YOU TELL YOURSELF THAT YOUR CHILD……

Didn’t hear the arguing

Didn’t notice you slept on the couch

Doesn’t notice the lack of affection

Didn’t hear you cry

Didn’t notice how long you left the house

Doesn’t feel the tension

Is too young to know what’s happening

 

YOU TELL YOURSELF THAT YOU…..

Argued outside of ear-shot

Wiped the tears from your face

Can explain

egocentrism

The last thing any parent wants is for their child to believe that mommy and daddy are fighting or breaking up because of them. No parent wants their child to blame themselves. If any of the above describe you, and your child is roughly between the ages of 4-7 years old, this is likely the territory that your child’s mind is wandering into. Understanding the stages of psychological development for your child’s age-range could be the key to enhancing your child’s emotional and psychological success over the long-term.

Developmentally, children between 4-7 years of age are in the stage of psychological development where they experience egocentrism 100% of the time. This means that they make everything that goes on around them about them. They believe that everyone thinks like they do, that the whole world knows how they are feeling and knows what they want. They have a sense of oneness with their environment, which leads children in this age range to feel like they are magically invincible, and have power and control over their environment.

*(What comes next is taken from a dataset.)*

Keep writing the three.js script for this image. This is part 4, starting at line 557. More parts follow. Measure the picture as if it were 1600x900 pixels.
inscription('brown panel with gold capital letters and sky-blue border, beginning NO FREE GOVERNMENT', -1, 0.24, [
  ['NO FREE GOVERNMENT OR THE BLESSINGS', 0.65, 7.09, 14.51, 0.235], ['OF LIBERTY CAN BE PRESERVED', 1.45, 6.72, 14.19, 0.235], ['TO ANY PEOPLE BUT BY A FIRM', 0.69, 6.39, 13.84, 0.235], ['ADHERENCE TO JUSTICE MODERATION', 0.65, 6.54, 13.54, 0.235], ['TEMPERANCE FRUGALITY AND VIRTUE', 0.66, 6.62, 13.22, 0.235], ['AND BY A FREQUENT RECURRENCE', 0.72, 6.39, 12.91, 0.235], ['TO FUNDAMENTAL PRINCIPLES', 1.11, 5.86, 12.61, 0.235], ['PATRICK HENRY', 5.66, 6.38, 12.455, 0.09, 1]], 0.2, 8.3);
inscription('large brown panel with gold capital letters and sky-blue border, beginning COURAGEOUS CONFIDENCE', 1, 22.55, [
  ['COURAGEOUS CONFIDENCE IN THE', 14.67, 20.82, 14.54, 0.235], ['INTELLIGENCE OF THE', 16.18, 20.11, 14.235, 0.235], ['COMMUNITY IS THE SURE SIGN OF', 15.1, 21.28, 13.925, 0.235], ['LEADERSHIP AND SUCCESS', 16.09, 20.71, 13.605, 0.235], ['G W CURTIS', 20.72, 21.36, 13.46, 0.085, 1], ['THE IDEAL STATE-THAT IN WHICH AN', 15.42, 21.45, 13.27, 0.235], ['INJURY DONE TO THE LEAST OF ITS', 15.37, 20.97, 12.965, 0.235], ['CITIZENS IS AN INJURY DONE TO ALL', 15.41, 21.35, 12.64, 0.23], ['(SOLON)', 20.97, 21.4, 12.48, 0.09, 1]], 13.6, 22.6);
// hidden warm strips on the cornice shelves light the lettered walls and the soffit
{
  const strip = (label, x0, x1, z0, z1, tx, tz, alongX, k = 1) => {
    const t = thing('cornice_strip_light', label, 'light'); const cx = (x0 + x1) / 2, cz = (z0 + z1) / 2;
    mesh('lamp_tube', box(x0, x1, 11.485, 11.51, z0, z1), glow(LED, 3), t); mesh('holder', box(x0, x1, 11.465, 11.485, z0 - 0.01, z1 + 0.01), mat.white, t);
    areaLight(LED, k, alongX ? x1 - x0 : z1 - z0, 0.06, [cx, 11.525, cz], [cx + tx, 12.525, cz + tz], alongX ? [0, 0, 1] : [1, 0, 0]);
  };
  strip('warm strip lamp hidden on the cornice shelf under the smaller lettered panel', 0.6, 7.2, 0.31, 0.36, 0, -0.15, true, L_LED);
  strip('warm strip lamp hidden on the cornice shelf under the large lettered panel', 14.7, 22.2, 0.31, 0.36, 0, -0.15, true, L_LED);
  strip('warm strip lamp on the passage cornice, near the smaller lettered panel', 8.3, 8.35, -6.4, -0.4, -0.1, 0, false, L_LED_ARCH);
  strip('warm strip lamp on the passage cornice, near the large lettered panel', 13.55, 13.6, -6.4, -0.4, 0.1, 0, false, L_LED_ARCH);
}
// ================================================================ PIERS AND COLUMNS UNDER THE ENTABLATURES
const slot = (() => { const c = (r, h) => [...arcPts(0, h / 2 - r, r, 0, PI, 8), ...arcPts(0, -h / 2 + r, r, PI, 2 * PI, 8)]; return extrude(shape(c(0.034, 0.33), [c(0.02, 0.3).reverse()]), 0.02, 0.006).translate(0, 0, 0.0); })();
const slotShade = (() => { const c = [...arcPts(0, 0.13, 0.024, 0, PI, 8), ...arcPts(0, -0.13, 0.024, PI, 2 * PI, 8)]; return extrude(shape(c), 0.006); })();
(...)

For a child in this age range, this combination of believing everything is about them and believing that they can control their environment can be emotionally daunting. Especially if their parents are not getting along regularly. They see, feel and hear nearly every nuance around them, and their brains are constantly working in overdrive trying to make sense of this seemingly unpredictable world. So, if your child even perceives that mommy and daddy argued based on social cues picked up in the environment, your child may believe that they have done something “bad” that caused mommy and daddy to be mad at each other. Consequently, your child may then believe that he or she can control whether mommy and daddy fight, or even control whether the relationship works out.

Since the brains of children in this age-range are in such early stages of development, they have the inability to think any other way. Their thought process is dominated by perception and not logic, rendering it is nearly impossible to convince a child of anything outside of the perception they have.